Romantic comedies are full of quirky, flighty women who disrupt the lives of timid, uptight men and show them the wonders of life via montages set to indie rock, and you can find such a montage around the midpoint of Ruby Sparks, which stars Zoe Kazan as the quirky, flighty title character and Paul Dano as timid, uptight Calvin, whose life she disrupts. The difference is that Ruby Sparks is interested in exposing the rom-com flibbertigibbet as an untenable, unrealistic male fantasy, since Ruby is in fact a creation of Calvin’s imagination come inexplicably to life.

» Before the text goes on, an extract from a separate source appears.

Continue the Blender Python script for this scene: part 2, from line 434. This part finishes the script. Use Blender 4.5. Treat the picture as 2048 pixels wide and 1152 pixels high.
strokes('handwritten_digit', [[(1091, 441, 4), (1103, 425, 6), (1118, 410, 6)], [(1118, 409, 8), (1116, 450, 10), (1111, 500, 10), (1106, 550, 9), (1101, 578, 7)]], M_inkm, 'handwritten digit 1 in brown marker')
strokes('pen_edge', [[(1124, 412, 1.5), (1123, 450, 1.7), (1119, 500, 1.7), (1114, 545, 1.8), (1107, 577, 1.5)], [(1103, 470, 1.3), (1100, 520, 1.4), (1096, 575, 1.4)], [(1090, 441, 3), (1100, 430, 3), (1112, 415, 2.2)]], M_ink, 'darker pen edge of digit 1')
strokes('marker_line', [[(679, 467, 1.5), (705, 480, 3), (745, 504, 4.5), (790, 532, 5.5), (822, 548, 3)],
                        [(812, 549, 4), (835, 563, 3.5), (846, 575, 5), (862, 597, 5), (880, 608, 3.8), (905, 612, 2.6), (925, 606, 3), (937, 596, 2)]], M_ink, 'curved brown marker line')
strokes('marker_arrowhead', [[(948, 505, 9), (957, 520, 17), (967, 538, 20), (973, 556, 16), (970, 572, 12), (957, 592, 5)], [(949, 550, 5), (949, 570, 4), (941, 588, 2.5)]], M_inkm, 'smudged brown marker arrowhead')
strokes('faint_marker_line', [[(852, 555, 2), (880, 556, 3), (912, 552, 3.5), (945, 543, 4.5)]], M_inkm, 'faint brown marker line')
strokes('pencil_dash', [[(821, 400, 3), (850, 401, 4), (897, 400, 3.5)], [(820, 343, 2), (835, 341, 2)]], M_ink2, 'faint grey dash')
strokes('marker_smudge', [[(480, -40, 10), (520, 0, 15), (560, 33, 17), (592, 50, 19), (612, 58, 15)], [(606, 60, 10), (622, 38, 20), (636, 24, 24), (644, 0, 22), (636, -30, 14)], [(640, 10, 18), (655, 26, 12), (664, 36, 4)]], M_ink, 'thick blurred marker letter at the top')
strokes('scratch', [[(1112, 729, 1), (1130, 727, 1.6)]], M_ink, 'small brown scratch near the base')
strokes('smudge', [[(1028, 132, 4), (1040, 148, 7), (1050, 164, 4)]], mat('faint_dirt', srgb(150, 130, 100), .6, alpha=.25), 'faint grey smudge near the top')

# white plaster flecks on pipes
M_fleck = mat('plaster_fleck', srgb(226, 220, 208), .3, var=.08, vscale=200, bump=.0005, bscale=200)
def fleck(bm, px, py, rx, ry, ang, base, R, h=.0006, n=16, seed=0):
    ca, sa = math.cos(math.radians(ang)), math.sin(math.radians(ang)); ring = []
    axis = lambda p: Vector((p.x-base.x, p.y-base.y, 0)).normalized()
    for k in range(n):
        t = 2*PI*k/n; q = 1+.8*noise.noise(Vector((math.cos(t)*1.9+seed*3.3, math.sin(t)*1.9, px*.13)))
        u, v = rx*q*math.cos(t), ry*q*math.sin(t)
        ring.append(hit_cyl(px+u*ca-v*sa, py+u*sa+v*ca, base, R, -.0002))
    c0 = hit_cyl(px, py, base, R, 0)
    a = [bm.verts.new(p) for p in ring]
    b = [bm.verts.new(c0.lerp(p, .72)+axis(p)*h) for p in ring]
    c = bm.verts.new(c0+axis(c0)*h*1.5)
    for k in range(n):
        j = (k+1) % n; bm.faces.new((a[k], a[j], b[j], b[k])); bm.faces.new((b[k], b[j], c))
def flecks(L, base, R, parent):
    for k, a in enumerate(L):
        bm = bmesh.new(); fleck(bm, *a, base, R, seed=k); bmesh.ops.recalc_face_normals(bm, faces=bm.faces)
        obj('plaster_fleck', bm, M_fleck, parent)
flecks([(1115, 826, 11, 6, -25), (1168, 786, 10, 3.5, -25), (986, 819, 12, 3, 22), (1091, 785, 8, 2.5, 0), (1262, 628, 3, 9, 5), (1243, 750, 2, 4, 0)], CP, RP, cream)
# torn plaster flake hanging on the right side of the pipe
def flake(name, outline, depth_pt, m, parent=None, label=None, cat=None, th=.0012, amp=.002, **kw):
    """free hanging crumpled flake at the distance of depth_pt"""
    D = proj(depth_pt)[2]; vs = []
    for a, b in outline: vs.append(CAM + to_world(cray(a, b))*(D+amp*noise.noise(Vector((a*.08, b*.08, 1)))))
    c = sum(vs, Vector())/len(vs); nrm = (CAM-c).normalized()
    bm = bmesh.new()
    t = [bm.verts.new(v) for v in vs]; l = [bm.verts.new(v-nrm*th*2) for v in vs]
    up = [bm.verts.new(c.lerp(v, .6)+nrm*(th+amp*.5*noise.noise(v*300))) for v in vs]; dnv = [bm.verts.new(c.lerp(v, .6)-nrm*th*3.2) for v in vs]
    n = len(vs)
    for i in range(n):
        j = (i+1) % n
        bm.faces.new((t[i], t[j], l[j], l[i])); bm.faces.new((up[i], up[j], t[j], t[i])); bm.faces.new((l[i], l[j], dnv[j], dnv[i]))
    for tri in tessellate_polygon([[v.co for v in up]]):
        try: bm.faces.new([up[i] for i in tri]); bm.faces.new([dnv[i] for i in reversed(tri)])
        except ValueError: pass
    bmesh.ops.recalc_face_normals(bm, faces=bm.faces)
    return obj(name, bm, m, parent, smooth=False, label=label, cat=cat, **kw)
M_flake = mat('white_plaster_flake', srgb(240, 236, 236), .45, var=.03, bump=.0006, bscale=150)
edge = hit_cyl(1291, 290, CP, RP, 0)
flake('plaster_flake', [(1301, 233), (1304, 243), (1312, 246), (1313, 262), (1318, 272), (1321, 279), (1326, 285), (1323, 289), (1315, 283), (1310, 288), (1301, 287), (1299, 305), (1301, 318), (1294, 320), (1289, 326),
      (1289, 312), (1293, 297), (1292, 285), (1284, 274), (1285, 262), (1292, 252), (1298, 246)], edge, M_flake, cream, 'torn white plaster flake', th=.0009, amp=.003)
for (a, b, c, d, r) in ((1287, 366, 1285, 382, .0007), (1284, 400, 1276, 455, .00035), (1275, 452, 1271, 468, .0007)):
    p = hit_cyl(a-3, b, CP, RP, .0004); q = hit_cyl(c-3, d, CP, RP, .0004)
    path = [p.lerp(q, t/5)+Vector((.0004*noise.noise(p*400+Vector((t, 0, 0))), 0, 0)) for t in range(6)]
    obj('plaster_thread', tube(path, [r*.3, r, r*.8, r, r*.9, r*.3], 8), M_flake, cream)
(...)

A blocked novelist whose one major success is now a decade in the past, Calvin literally dreams up Ruby and starts writing about her, only to discover her in the flesh one day, hanging out in his kitchen making breakfast. Once he accepts that Ruby is real, Calvin is at first elated to be united with his dream girl, but as Ruby begins asserting her own independent identity, the idealized dream girl starts to turn into a nightmare (that is, she becomes a real person with real emotions).

Directors Jonathan Dayton and Valerie Faris (Little Miss Sunshine) and screenwriter/star Kazan gradually reveal the desperate, possessive rage underneath Calvin’s milquetoast lit-hipster exterior, simultaneously poking holes in the narcissistic fantasies of decades of indie-movie man-boys. The movie pulls its punches a little with a muddled ending that lets Calvin off the hook too easily, but the majority of the film is an incisive, funny and well-acted look at the messy complications of even the most seemingly picture-perfect relationships.